2. The seller decides later that they've been had. They sue you and the court finds in their favor because you are a sophisticated real estate purchaser and they were just poor slobs who didn't know any better and you ripped them off. Can that happen? Again, you betcha! There is all kinds of paperwork you can have the seller sign to try and limit your exposure to this kind of thing, but will it save you? Maybe, maybe not. Most of it is worth about as much as the paper it's written on.
Buying At A Foreclosure Auction
The foreclosure process is just about done! The last thing that happens is the auction. Here are a few things of which to be aware.
1. Make sure you do your homework! You can do your own search through the county recorder's office, but unless you are experienced at that sort of thing, missing something (like an IRS lien) could be devastating. The best thing to do is make friends with an escrow officer at a title company who can give you information about what liens are against the property. Then be sure to use him/her to do your next escrow! The IRS has the right to buy the property back from you, within a certain period of time after you buy it, if they have a lien and they decide it would be worthwhile to do so.
2. Most foreclosure auctions require that you pay the entire amount of your bid in cash (usually a cashier's check) right then and there, so you have to show your money to the auctioneer before they'll let you bid. Make more than one cashier's check - one for the opening bid and the others in varying amounts so, if you are the successful bidder and the price is less than the total you were willing to pay, you don't have to give them all your money. Decide before you get there what the top price you are willing to pay will be and stick to it! Make your cashier's checks payable to yourself - they'll be easier to put back in your account if you don't buy the property. One other little note: There are people who make a living buying property at foreclosure auctions, and they all know each other. So if a newby is there, they have been known to bid the property up just so the newby pays more than it's worth because they're all caught up in the excitement of the auction. Whoa, you say, that doesn't happen! Oh, you betcha!
3. You can't see the inside of the house. You're buying a pig in a poke. You could walk up and knock on the door and ask the seller to let you walk through, but they are more likely to slam the door in your face (or shoot you) than let you in. Besides, everything in that house belongs to them until the auction takes place, so you have no way of knowing what would still be there after the auction. People have been known to take everything: appliances, sinks and toilets, kitchen cabinets, furnaces, hot water heaters, carpet - you name it. And copper pipes - copper is real expensive these days and worth some money! These things are the exception, not the rule, but it can happen. Hey, you're thinking, they can't do that! Yes, they can - You betcha!
Buying From The Lender After The Foreclosure Auction
The foreclosure is completed. No one bought the property at the auction, so the property reverts to the lender who foreclosed. So, this is the best time to buy, right? Because the lender is willing to deal because they don't want the property, right? Well, yes and no.
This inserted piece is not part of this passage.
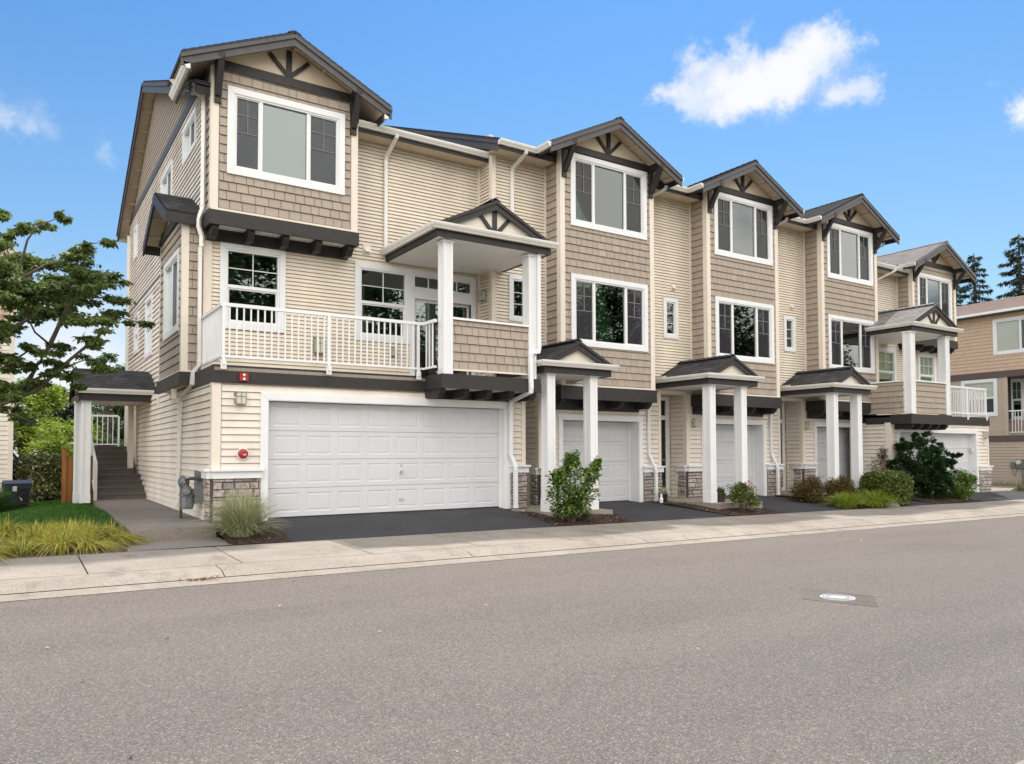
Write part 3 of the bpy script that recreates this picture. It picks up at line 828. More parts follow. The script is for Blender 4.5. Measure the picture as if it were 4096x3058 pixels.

While it's true that the lender doesn't want an REO (real estate owned) property to be on their books, they also want to get every penny of their loan paid back, plus whatever it cost them to foreclose, plus whatever they have to pay to maintain the property after they get it. That amount just keeps going up and up and they want it all! Every lender is different and has different policies, rules and regulations which affect their decisions regarding REOs. So what do you have to look out for in this scenario?
1. You still have to do all the necessary inspections (and then some) to verify the condition of the property and the lenders won't pay for any of them. That doesn't mean you can't ask for a credit toward closing costs and make it big enough to cover all the inspection costs; sometimes that works. Most lenders don't want to pay for water, gas and electric when they own it, so you may have to make arrangements somehow to get the utilities turned on so the inspections can be done.
2. There probably aren't any appliances. The former owners may not have taken everything, but it's not unusual for them to take the appliances, ceiling fans, chandeliers, that sort of thing. And there is always the possibility that something was done which is not visually apparent, which again points out the need for all inspections to be completed.
In Closing
The intention here is not to scare you, but to make you aware of what can happen. Knowledge is power, and if you know what to look out for, you can make better decisions. Are foreclosures a good deal? As long as you protect yourself and are aware of the drawbacks and the issues, they can be. Should you buy one? That's up to you to decide.